● Written exercise
Tell how many lines in the data below hold the string "range"; give nothing but the number.

[start Source data]

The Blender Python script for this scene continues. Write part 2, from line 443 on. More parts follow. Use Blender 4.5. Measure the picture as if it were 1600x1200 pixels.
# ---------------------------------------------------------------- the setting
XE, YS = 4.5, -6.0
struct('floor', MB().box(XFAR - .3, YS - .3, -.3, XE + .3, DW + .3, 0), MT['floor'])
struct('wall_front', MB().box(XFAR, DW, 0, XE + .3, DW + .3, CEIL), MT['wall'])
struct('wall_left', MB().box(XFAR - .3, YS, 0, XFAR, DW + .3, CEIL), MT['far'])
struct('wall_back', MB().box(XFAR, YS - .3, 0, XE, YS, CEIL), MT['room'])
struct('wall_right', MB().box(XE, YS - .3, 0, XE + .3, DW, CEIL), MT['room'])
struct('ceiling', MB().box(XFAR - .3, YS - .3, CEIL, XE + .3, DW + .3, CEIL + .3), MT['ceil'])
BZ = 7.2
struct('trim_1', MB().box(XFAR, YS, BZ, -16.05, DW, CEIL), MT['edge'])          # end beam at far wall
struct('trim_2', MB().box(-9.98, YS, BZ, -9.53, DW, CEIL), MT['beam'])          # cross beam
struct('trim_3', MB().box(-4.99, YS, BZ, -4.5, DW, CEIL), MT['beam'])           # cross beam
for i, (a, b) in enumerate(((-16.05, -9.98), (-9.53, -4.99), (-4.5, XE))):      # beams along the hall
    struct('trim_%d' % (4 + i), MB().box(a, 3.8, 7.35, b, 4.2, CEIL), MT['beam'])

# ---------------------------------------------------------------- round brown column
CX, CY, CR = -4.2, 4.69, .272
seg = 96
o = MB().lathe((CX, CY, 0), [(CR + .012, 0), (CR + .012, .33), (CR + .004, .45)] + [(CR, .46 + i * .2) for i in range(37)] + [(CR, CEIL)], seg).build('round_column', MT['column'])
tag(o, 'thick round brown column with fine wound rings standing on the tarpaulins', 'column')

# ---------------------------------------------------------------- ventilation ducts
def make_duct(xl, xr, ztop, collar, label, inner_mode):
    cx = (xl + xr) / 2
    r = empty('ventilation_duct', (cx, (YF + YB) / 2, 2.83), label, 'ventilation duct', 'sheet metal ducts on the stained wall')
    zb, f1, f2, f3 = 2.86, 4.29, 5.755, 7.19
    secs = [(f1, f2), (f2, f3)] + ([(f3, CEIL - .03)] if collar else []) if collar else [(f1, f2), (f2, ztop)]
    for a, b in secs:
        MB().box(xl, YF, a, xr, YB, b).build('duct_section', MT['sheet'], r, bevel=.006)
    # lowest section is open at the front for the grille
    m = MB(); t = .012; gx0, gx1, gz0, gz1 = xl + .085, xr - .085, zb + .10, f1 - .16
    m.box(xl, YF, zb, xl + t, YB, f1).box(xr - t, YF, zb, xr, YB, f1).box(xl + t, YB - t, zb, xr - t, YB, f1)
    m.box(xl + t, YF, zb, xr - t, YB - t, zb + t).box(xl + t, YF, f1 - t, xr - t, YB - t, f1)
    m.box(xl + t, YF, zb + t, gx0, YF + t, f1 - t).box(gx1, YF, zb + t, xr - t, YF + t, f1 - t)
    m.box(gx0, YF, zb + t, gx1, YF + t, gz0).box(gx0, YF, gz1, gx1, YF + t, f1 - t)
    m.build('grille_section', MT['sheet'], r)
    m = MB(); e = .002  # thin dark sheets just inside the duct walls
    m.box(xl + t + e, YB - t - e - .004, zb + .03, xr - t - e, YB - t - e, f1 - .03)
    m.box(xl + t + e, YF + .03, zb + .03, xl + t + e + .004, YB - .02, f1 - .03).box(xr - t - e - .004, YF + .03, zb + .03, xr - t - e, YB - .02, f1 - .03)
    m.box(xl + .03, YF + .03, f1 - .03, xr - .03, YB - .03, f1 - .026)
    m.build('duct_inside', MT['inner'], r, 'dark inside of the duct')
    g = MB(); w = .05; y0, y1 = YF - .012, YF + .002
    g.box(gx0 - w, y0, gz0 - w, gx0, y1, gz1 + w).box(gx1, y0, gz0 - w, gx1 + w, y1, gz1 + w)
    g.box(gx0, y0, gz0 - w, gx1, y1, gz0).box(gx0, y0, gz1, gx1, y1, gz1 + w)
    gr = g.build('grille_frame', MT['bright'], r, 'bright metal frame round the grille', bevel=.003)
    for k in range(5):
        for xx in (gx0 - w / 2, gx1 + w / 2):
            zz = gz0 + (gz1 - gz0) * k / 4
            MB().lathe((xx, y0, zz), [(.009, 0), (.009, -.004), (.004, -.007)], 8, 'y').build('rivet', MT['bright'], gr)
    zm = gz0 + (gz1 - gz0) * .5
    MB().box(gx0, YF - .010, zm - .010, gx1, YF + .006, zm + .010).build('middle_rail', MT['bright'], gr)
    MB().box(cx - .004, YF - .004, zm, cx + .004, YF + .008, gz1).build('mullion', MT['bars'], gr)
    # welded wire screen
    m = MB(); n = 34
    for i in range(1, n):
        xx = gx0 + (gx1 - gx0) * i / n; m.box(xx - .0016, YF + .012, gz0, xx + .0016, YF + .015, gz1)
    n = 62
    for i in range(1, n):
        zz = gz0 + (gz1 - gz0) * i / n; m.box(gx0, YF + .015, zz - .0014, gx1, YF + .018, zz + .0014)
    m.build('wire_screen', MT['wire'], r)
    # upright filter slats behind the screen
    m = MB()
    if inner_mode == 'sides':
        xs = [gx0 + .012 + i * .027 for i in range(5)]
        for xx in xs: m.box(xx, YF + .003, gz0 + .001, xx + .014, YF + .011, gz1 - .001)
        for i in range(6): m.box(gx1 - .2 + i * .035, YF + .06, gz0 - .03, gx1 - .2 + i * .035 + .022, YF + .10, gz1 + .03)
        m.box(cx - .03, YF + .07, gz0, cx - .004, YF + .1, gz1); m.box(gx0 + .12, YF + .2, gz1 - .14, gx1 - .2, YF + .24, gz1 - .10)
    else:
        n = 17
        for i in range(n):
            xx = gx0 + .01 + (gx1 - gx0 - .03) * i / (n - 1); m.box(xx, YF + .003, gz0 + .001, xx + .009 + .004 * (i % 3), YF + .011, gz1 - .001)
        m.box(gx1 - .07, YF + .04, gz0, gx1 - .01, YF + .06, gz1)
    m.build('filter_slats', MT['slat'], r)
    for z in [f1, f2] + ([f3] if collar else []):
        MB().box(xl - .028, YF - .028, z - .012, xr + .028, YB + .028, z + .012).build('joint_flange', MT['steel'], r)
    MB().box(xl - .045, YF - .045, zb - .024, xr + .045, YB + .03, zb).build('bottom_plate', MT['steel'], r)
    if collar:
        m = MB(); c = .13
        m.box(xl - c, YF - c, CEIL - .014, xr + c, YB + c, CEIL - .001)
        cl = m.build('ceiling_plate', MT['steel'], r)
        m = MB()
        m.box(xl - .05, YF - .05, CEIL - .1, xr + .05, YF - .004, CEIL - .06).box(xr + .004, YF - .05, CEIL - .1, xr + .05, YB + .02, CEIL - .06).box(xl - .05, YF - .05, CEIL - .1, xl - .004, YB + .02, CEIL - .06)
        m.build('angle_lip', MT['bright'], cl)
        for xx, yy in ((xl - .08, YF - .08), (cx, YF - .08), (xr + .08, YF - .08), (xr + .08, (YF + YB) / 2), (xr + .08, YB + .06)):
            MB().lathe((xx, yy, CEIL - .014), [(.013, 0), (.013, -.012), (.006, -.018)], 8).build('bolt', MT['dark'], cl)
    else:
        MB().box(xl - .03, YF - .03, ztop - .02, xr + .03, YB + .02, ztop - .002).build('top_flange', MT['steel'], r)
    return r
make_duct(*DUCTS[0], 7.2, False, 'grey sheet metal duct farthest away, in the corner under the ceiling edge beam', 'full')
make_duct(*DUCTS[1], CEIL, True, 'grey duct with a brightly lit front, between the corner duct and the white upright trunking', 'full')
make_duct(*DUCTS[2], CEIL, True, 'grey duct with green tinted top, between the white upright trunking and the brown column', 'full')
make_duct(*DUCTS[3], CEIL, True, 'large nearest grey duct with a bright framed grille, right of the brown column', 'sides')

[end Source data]

● Expected answer
7